Is it essential to motivate all employees by options in the company?

There’s probably some research on the topic, but I’ve only seen some on motivation and compensation that’s not related to options specifically. Based on that, I’d lean towards it not being essential. I could be wrong, though, and it could also be essential due to another aspect besides motivation.

How many investments do you currently have? Can you name some of them?

Currently, there are seven long-term positions in the private equity space: Ampler Bikes, Barking, Bikeep, Funderbeam, Cleveron, Atom Mobility, Jeff App.

What multiplier do you expect for your investment portfolio?

Considering the risk level of most of these investments, at the time of investment, I expect them to go to 0. Hopefully, I’ll learn enough to get a return that, in the long term, will exceed stock market returns enough to justify the added risk. Based on some more experienced investors’ estimates, chasing higher multipliers also tends to increase risk. This means that higher diversification and more experience is needed to not end up with worse results. In that sense, I’m not at the higher end of this spectrum.

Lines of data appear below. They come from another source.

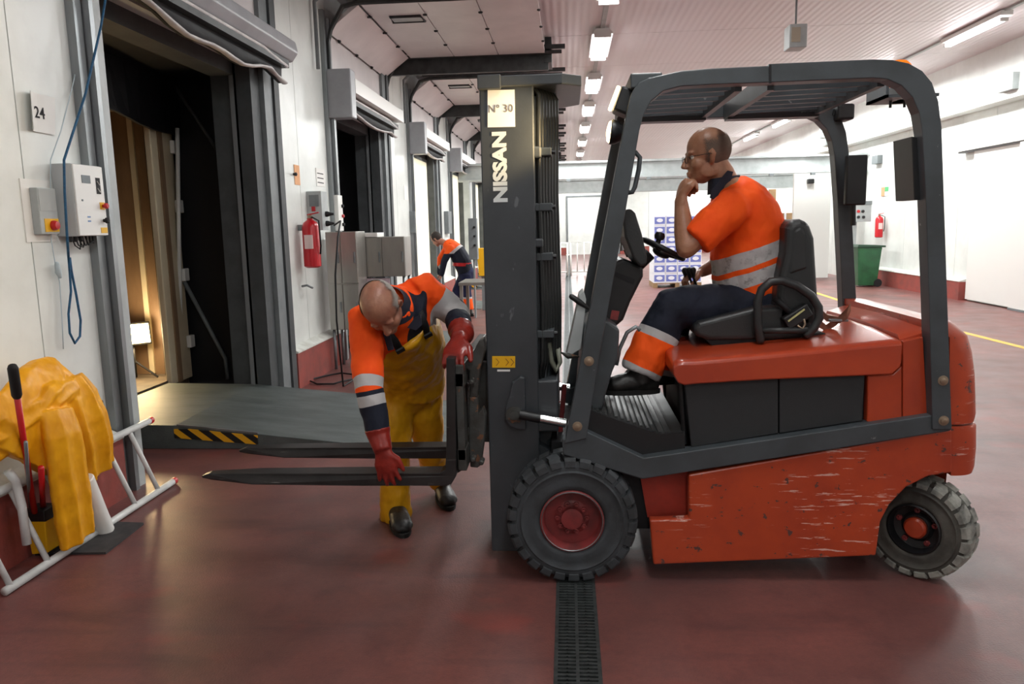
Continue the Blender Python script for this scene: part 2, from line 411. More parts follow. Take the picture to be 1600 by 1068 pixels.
# ---------------------------------------------------------------- dock doors, raised sections, shutters, levellers
def dock_door(i, a, b):
    n = i + 1
    o = bpy.data.objects.new('door_%d' % n, None); C.objects.link(o); o['kind'] = 'structure'
    X = XL
    # tunnel: grey side cheeks and head beyond the wall
    B((X - .33, a - .1, -.0), (X - .12, a, DZ + .1), 'tunnel_cheek', m_dgrey, o)
    B((X - .33, b, -.0), (X - .12, b + .1, DZ + .1), 'tunnel_cheek', m_dgrey, o)
    B((X - .33, a, DZ - .12), (X - .12, b, DZ + .1), 'tunnel_head', m_dgrey, o)
    # guide rails (aluminium uprights with dark return)
    for (y0, y1, s) in ((a - .22, a - .0, -1), (b + .0, b + .5, 1)):
        if s < 0:
            B((X, y0, .0), (X + .05, y0 + .07, 4.0), 'guide_rail', m_alu, o)
            B((X, y0 + .08, .0), (X + .09, y0 + .12, DZ + .9), 'guide_rail', m_alu, o)
            B((X - .0, y0 + .13, .0), (X + .07, y1, DZ + .2), 'guide_rail', m_lgrey, o)
        else:
            B((X - .12, y0 - .02, .0), (X + .03, y0 + .17, DZ), 'guide_rail', m_dgrey, o)
            B((X - .02, y0 + .18, .0), (X + .07, y0 + .37, DZ + .9), 'guide_rail', m_mgrey, o)
            B((X, y0 + .38, .0), (X + .09, y0 + .5, DZ + .9), 'guide_rail', m_dgrey, o)
    # raised sectional door: upright part over the opening, sloping part, level part under the ceiling
    Z0, Z1 = 3.78, 4.06
    zt = Z0
    prof = [((X + .03, 3.28), (X + .03, Z0)), ((X + .05, Z0 + .01), (X + .42, Z1)), ((X + .45, Z1), (X + 1.1, Z1)), ((X + 1.11, Z1), (X + 1.76, Z1)), ((X + 1.77, Z1), (X + 2.45, Z1))]
    for (p, q) in prof:
        d = V((q[0] - p[0], 0, q[1] - p[1])).normalized(); nn = V((-d.z, 0, d.x)) * .04
        if nn.z < 0 or (abs(nn.z) < 1e-6 and nn.x > 0): nn = -nn
        A = V((p[0], a - .08, p[1])); Bq = V((q[0], a - .08, q[1]))
        MB().prism([A, Bq, Bq + nn, A + nn], (0, b - a + .56, 0)).build('door_section', m_pink, o)
        # hinges
        for yy in (a + .35, (a + b) / 2, b - .35):
            for E in (A, Bq):
                MB().lathe(V((E.x, yy, E.z)) - nn * .35, -nn, [(.022, 0), (.022, .012), (.012, .02)], 8).build('hinge', m_blackp, o)
    # tracks
    for yy in (a - .12, b + .52):
        pts = [(X + .06, yy, 3.0), (X + .06, yy, Z0 - .12), (X + .1, yy, Z0 + .02), (X + .25, yy, Z1 - .02), (X + .42, yy, Z1 + .02), (X + 2.7, yy, Z1 + .02)]
        MB().tube(pts, .028, 6).build('track', m_dark_rail, o)
        B((X + .3, yy - .03, Z1 + .06), (X + 2.75, yy + .03, Z1 + .12), 'track_hanger', m_dark_rail, o)
    # dark shaft and spring beam
    B((X + .05, b + .58, Z1 - .22), (X + 2.5, b + .66, Z1 + .06), 'cross_beam', m_dark_rail, o)
    MB().tube([(X + .1, b + .95, Z1 - .02), (X + 2.55, b + .95, Z1 - .02)], .05, 10).build('spring_shaft', m_dark_rail, o, smooth=True)
    B((X + 2.45, b + .56, Z1 - .12), (X + 2.55, b + 1.1, ZC), 'shaft_bracket', m_dark_rail, o)
    MB().lathe((X + .25, b + .95, Z1 - .02), (1, 0, 0), [(.11, 0), (.11, .16), (.06, .17)], 14).build('cable_drum', m_blackp, o, smooth='auto')
    # window in the level section
    wc = (X + .85, a + .55, Z1 - .006)
    MB().tube([(wc[0] - .18, wc[1] - .12, wc[2]), (wc[0] + .18, wc[1] - .12, wc[2]), (wc[0] + .2, wc[1] + .12, wc[2]), (wc[0] - .2, wc[1] + .12, wc[2])], .022, 6, closed=True).build('vision_frame', m_blackp, o, smooth=True)
    B((wc[0] - .18, wc[1] - .11, wc[2] - .008), (wc[0] + .18, wc[1] + .11, wc[2] + .004), 'vision_pane', m_lgrey, o)
    # cable pipe up the wall beside the door
    MB().tube([(X + .05, a - .5, 3.3), (X + .05, a - .5, 4.0), (X + .2, a - .45, 4.15)], .022, 8).build('conduit', m_mgrey, o, smooth=True)
for i, (a, b) in enumerate(OPEN): dock_door(i, a, b)
# shutter housings
m_canvas = mat('white_canvas', (214, 212, 210), .6, rgb2=(190, 186, 186), nscale=7)
m_hous = mat('housing_grey', (160, 162, 166), .4, rgb2=(148, 150, 154), nscale=3)
for i, (a, b) in enumerate(OPEN):
    t = thing('shutter_housing', (XL, (a + b) / 2, 2.85), '%s shutter box over the dock openings of the left wall' % ['large rounded near grey', 'second grey and white', 'third grey and white', 'fourth', 'fifth', 'sixth', 'farthest'][i], 'shutter', 'shutter boxes over the dock openings')
    X = XL + .003; y0, y1 = a - .2, b + .5
    if i == 0:
        pr = [(X + .02, 3.30), (X + .16, 3.33), (X + .26, 3.28), (X + .28, 3.18), (X + .22, 3.1), (X + .02, 3.09)]
        MB().prism([(x, y0 + .2, z) for x, z in pr], (0, y1 - y0 - .15, 0)).build('cover', m_hous, t, bevel=.02, bseg=3)
    else:
        MB().prism([(X + .02, y0 + .2, 3.32), (X + .32, y0 + .2, 3.28), (X + .32, y0 + .2, 3.12), (X + .02, y0 + .2, 3.12)], (0, y1 - y0 - .3, 0)).build('cover', m_white, t)
        B((X + .0, y0, 2.82), (X + .32, y0 + .2, 3.36), 'end_box', m_hous, t, bevel=.015)
    MB().box((X + .03, y0 + .25, 3.02), (X + .24, y1 - .12, 3.085)).build('roll_recess', m_dark_rail, t)
    # rolled canvas with a drooping hem
    n = 14; hem = []; hem2 = []
    for k in range(n + 1):
        u = k / n; yv = y0 + .25 + (y1 - y0 - .4) * u
        zz = 2.98 - .1 * math.sin(math.pi * u) + (.02 * math.sin(u * 17) if i == 0 else 0)
        if u > .85: zz -= (u - .85) * .5
        hem.append(V((X + .2, yv, zz))); hem2.append(V((X + .23, yv, 3.08 if u < .85 else 3.06 - (u - .85) * .2)))
    MB().tube(hem, [(.018 + .016 * abs(math.sin(k * 1.7)), .014) for k in range(n + 1)], 8).build('canvas_hem', m_canvas, t, smooth=True)
    MB().tube(hem2, .016, 8).build('canvas_edge', m_canvas, t, smooth=True)
    MB().rings([[p + V((-.03, 0, 0)), p2 + V((-.05, 0, 0)), p2 + V((-.08, 0, 0)), p + V((-.06, 0, 0))] for p, p2 in zip(hem, hem2)]).build('canvas_roll', m_black, t, smooth=True)
    MB().tube([(X + .12, y0 + .3, 3.04), (X + .12, y1 - .15, 3.04)], .05, 12).build('roller', m_dark_rail, t, smooth=True)
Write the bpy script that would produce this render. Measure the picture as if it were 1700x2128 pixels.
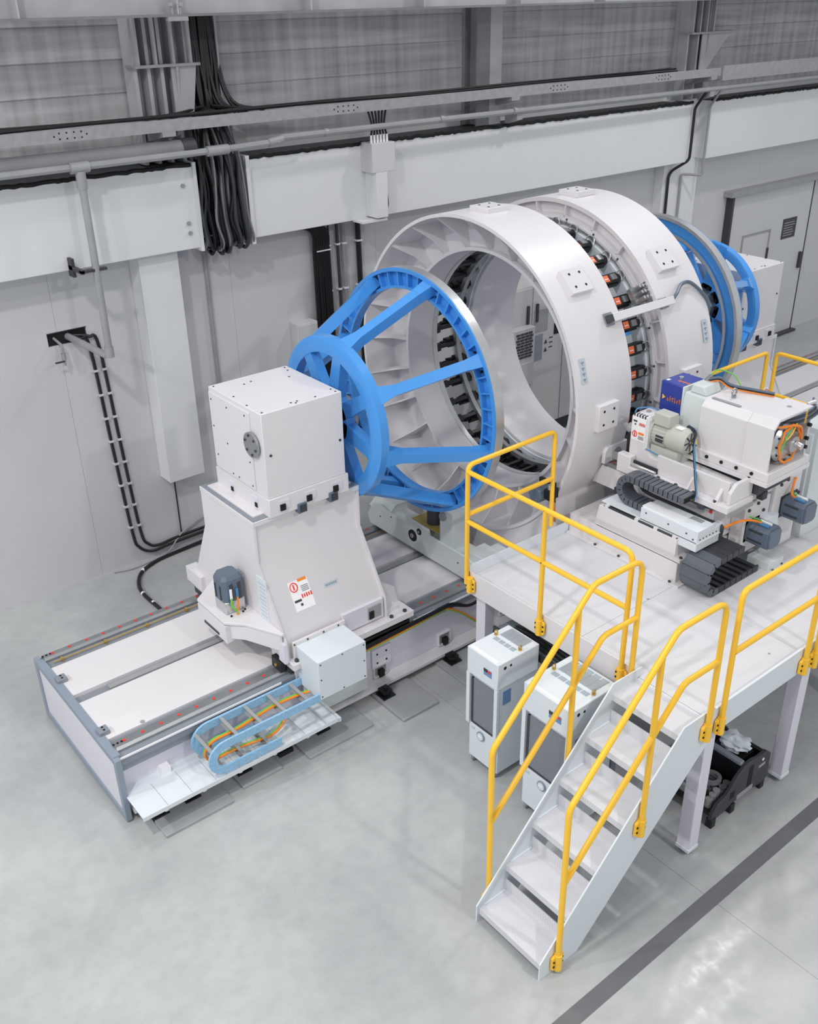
import bpy, math, random
from mathutils import Vector, Matrix
random.seed(7)
for o in list(bpy.data.objects): bpy.data.objects.remove(o)
S = bpy.context.scene
COL = S.collection
PI = math.pi

# ------------------------------------------------------------------ camera, world, lamps, exposure
cam = bpy.data.cameras.new('camera'); camo = bpy.data.objects.new('camera', cam); COL.objects.link(camo)
cam.sensor_fit = 'HORIZONTAL'; cam.sensor_width = 36.0; cam.lens = 2031.43 / 1700 * 36.0
yaw, pitch, roll = math.radians(51.5835), math.radians(28.0152), math.radians(-1.0409)
fw = Vector((math.cos(pitch)*math.cos(yaw), math.cos(pitch)*math.sin(yaw), -math.sin(pitch)))
rt = fw.cross(Vector((0, 0, 1))).normalized(); up = rt.cross(fw)
r2 = math.cos(roll)*rt + math.sin(roll)*up; u2 = -math.sin(roll)*rt + math.cos(roll)*up
mw = Matrix((( r2.x, u2.x, -fw.x, 0), (r2.y, u2.y, -fw.y, 0), (r2.z, u2.z, -fw.z, 6.0), (0, 0, 0, 1)))
camo.matrix_world = mw; cam.clip_end = 200
S.camera = camo

W = bpy.data.worlds.new('world'); S.world = W; W.use_nodes = True
W.node_tree.nodes['Background'].inputs[0].default_value = (0.93, 0.965, 1.0, 1)
W.node_tree.nodes['Background'].inputs[1].default_value = 0.60

def lamp(name, loc, power, size, col=(1, 0.98, 0.96)):
    l = bpy.data.lights.new(name, 'AREA'); l.shape = 'DISK'; l.size = size; l.energy = power; l.color = col
    o = bpy.data.objects.new(name, l); COL.objects.link(o); o.location = loc
    return o
for loc, pw in (((-1.2, 3.3, 10.0), 350), ((2.6, 9.2, 10.0), 85), ((7.0, 6.2, 10.0), 35), ((11.5, 5.9, 10.0), 190), ((5.0, -5.0, 10.0), 420),
                ((-7.6, 8.0, 10.0), 560), ((-7.6, 1.5, 10.0), 340)):  # these two and the lamp before: unseen, added to fill end and near faces
    lamp('high_bay_and_fill_lamp', loc, pw, 0.55)

S.view_settings.view_transform = 'Standard'; S.view_settings.look = 'None'
S.view_settings.gamma = 1.0; S.view_settings.use_curve_mapping = False
S.view_settings.exposure = 0.04

# ------------------------------------------------------------------ materials
def lin(h):
    h = h.lstrip('#'); out = []
    for i in (0, 2, 4):
        c = int(h[i:i+2], 16)/255
        out.append(c/12.92 if c <= 0.04045 else ((c+0.055)/1.055)**2.4)
    return out
def mat(name, hexc, rough=0.5, metal=0.0, var=0.04, scale=6.0, bump=0.0, bscale=120.0, spec=0.5, alpha=1.0, trans=0.0):
    m = bpy.data.materials.new(name); m.use_nodes = True
    nt = m.node_tree; b = nt.nodes['Principled BSDF']
    c = lin(hexc)
    tc = nt.nodes.new('ShaderNodeTexCoord')
    n = nt.nodes.new('ShaderNodeTexNoise'); n.inputs['Scale'].default_value = scale; n.inputs['Detail'].default_value = 5
    nt.links.new(tc.outputs['Object'], n.inputs['Vector'])
    r = nt.nodes.new('ShaderNodeValToRGB')
    r.color_ramp.elements[0].position = 0.3; r.color_ramp.elements[1].position = 0.7
    r.color_ramp.elements[0].color = [x*(1-var) for x in c]+[1]
    r.color_ramp.elements[1].color = [min(1, x*(1+var)) for x in c]+[1]
    nt.links.new(n.outputs['Fac'], r.inputs[0]); nt.links.new(r.outputs[0], b.inputs['Base Color'])
    b.inputs['Roughness'].default_value = rough; b.inputs['Metallic'].default_value = metal
    b.inputs['Specular IOR Level'].default_value = spec
    if trans: b.inputs['Transmission Weight'].default_value = trans
    if bump:
        n2 = nt.nodes.new('ShaderNodeTexNoise'); n2.inputs['Scale'].default_value = bscale
        nt.links.new(tc.outputs['Object'], n2.inputs['Vector'])
        bp = nt.nodes.new('ShaderNodeBump'); bp.inputs['Strength'].default_value = bump; bp.inputs['Distance'].default_value = 0.004
        nt.links.new(n2.outputs['Fac'], bp.inputs['Height']); nt.links.new(bp.outputs[0], b.inputs['Normal'])
    return m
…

What are your suggestions to investors who are thinking of starting early-stage investing? What to do, not to do?

Take your time, be prepared to lose all of your investments there, study the terms and contracts and start small. Small in this case is relative since the sums needed are pretty large compared to most alternatives. Not to do is a long list, but perhaps don’t start this investing with the expectation of getting rich.

What source of information do you recommend following for others interested in early-stage investing?

Tried and tested the usual ones. Find local investors active in the space and network at different startup events. You’ll find people who know the ropes and will get access to deal-flow.